DATA LINES ->
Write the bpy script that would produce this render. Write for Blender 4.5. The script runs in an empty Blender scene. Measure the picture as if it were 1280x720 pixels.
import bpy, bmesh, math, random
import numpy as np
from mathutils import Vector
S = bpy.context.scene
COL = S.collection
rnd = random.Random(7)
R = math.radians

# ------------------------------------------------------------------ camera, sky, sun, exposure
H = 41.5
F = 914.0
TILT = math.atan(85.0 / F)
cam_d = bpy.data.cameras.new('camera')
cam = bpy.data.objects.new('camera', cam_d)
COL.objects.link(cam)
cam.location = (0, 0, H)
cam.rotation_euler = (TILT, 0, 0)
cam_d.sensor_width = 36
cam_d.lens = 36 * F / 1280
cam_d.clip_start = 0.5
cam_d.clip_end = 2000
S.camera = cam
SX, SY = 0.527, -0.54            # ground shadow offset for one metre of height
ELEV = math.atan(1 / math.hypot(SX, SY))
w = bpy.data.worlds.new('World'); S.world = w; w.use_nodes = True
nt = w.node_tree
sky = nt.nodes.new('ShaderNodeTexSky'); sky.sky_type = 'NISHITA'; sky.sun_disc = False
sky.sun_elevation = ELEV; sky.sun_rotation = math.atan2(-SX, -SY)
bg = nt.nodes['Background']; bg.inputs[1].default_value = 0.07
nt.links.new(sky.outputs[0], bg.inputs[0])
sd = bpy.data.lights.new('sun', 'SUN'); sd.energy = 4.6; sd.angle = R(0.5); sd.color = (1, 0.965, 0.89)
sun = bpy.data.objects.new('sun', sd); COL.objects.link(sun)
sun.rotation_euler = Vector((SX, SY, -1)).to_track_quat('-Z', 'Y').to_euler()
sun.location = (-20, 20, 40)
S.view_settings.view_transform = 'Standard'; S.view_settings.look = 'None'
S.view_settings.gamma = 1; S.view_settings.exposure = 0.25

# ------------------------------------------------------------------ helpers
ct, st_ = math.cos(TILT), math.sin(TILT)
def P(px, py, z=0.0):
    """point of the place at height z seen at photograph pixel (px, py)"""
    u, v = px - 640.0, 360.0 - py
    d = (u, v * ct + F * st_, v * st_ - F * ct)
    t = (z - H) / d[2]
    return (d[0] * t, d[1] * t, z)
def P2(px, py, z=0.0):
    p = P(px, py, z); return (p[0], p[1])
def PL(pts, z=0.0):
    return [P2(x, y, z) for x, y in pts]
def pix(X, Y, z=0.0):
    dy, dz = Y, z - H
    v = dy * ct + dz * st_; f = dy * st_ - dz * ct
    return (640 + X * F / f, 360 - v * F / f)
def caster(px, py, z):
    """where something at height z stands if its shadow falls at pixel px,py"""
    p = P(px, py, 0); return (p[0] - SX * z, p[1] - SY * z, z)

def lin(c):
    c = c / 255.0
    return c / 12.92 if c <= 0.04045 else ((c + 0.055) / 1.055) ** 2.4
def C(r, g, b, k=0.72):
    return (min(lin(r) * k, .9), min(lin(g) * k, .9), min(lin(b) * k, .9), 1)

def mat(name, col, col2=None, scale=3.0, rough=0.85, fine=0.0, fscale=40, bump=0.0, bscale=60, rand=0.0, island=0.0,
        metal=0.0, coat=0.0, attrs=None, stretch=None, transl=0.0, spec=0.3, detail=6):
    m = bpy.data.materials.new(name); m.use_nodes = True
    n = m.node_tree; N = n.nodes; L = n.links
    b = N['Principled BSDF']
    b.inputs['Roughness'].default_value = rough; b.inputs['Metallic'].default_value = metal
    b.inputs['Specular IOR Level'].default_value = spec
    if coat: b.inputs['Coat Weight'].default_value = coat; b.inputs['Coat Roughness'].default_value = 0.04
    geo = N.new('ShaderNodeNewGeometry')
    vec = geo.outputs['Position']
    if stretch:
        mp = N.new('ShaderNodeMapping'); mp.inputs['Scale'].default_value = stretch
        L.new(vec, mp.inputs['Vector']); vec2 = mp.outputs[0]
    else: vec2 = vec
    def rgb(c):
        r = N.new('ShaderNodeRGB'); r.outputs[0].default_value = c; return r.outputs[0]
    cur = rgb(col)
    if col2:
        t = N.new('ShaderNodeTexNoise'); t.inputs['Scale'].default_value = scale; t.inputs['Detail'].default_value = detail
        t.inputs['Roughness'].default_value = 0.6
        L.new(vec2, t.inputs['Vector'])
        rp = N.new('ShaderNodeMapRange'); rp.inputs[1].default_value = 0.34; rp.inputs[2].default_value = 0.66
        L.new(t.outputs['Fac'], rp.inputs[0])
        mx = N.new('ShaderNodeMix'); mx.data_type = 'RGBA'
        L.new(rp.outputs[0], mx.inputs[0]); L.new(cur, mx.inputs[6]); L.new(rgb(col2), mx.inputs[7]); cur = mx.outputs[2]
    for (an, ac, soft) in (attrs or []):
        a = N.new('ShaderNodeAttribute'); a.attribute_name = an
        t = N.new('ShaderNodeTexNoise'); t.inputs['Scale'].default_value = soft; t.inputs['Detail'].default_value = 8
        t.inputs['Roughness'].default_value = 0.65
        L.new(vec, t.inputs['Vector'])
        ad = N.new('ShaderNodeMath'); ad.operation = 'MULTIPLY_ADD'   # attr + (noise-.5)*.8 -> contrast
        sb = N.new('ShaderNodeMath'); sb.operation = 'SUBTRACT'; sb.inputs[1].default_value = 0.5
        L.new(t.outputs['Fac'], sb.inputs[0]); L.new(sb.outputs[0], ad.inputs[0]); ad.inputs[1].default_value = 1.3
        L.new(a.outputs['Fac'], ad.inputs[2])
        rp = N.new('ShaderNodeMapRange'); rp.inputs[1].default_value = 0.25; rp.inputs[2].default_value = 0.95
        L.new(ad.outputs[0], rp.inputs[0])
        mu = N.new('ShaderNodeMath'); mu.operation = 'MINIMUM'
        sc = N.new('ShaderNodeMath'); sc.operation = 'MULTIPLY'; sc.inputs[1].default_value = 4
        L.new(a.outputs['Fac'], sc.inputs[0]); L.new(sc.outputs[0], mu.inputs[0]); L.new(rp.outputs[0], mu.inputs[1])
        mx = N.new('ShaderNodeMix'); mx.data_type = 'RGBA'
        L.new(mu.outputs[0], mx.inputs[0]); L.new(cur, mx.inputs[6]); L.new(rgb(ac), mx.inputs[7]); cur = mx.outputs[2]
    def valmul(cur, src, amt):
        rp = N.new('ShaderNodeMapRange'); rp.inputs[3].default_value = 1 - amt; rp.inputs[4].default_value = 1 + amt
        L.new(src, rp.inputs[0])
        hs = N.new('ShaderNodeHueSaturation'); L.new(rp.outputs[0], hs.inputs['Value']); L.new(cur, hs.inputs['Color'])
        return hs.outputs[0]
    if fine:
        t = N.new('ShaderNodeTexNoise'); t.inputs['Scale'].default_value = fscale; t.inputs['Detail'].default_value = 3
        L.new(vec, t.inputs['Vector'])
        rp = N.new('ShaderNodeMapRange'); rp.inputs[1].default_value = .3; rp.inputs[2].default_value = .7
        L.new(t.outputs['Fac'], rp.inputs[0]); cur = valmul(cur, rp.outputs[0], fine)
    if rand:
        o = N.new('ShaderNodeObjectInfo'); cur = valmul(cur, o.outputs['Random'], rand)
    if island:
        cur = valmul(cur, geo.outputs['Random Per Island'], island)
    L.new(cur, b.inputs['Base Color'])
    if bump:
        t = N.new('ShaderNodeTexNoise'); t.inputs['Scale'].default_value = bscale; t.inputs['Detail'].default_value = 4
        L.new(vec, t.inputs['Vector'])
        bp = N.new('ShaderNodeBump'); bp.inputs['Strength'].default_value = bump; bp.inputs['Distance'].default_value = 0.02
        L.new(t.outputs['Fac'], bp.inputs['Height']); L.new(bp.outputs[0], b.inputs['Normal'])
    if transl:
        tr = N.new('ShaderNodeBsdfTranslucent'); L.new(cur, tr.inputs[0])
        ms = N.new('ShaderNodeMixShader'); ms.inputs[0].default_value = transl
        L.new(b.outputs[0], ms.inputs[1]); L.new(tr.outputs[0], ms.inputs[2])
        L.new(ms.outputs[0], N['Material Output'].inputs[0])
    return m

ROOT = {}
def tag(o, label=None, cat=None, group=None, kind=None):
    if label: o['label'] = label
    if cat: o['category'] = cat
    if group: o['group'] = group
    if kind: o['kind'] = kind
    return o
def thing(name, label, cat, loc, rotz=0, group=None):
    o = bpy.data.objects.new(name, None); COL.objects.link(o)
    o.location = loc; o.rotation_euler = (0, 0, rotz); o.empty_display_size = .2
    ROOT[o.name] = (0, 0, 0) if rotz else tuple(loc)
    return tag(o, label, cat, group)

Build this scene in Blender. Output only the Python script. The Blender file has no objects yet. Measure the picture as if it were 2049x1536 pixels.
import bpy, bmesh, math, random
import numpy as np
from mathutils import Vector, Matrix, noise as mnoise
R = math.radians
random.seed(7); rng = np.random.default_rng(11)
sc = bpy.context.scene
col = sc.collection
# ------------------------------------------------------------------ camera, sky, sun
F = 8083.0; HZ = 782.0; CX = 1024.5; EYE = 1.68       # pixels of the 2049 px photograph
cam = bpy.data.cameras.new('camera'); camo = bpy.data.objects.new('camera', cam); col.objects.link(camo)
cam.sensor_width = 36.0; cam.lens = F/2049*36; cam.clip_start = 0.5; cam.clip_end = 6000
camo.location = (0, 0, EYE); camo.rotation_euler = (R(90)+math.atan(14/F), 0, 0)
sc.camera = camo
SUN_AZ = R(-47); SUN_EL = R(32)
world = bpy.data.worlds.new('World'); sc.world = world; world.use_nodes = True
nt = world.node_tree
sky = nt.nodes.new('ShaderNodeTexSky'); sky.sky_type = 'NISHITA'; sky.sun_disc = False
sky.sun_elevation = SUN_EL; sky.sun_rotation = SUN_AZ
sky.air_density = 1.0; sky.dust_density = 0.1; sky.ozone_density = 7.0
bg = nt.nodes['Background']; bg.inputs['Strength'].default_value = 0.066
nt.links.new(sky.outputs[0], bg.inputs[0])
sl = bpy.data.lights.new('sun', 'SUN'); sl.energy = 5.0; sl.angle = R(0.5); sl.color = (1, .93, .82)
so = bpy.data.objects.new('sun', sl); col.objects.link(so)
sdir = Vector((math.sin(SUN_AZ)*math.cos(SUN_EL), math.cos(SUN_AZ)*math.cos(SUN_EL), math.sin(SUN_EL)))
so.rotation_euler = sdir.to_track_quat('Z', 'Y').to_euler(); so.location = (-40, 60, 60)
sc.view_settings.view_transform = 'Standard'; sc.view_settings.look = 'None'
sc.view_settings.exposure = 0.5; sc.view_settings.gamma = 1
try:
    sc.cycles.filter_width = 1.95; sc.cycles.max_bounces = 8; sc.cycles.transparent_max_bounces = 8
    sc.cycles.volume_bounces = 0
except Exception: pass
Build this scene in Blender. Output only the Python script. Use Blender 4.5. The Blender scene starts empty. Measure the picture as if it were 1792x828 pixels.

EXERCISE TASK -> Print, from the entries above, the line with "Build this scene in Blender. Output only the Python script. The", the line with "except Exception: pass" and all lines between them, exactly and with nothing else.

PROBLEM SOLUTION ->
Build this scene in Blender. Output only the Python script. The Blender file has no objects yet. Measure the picture as if it were 2049x1536 pixels.
import bpy, bmesh, math, random
import numpy as np
from mathutils import Vector, Matrix, noise as mnoise
R = math.radians
random.seed(7); rng = np.random.default_rng(11)
sc = bpy.context.scene
col = sc.collection
# ------------------------------------------------------------------ camera, sky, sun
F = 8083.0; HZ = 782.0; CX = 1024.5; EYE = 1.68       # pixels of the 2049 px photograph
cam = bpy.data.cameras.new('camera'); camo = bpy.data.objects.new('camera', cam); col.objects.link(camo)
cam.sensor_width = 36.0; cam.lens = F/2049*36; cam.clip_start = 0.5; cam.clip_end = 6000
camo.location = (0, 0, EYE); camo.rotation_euler = (R(90)+math.atan(14/F), 0, 0)
sc.camera = camo
SUN_AZ = R(-47); SUN_EL = R(32)
world = bpy.data.worlds.new('World'); sc.world = world; world.use_nodes = True
nt = world.node_tree
sky = nt.nodes.new('ShaderNodeTexSky'); sky.sky_type = 'NISHITA'; sky.sun_disc = False
sky.sun_elevation = SUN_EL; sky.sun_rotation = SUN_AZ
sky.air_density = 1.0; sky.dust_density = 0.1; sky.ozone_density = 7.0
bg = nt.nodes['Background']; bg.inputs['Strength'].default_value = 0.066
nt.links.new(sky.outputs[0], bg.inputs[0])
sl = bpy.data.lights.new('sun', 'SUN'); sl.energy = 5.0; sl.angle = R(0.5); sl.color = (1, .93, .82)
so = bpy.data.objects.new('sun', sl); col.objects.link(so)
sdir = Vector((math.sin(SUN_AZ)*math.cos(SUN_EL), math.cos(SUN_AZ)*math.cos(SUN_EL), math.sin(SUN_EL)))
so.rotation_euler = sdir.to_track_quat('Z', 'Y').to_euler(); so.location = (-40, 60, 60)
sc.view_settings.view_transform = 'Standard'; sc.view_settings.look = 'None'
sc.view_settings.exposure = 0.5; sc.view_settings.gamma = 1
try:
    sc.cycles.filter_width = 1.95; sc.cycles.max_bounces = 8; sc.cycles.transparent_max_bounces = 8
    sc.cycles.volume_bounces = 0
except Exception: pass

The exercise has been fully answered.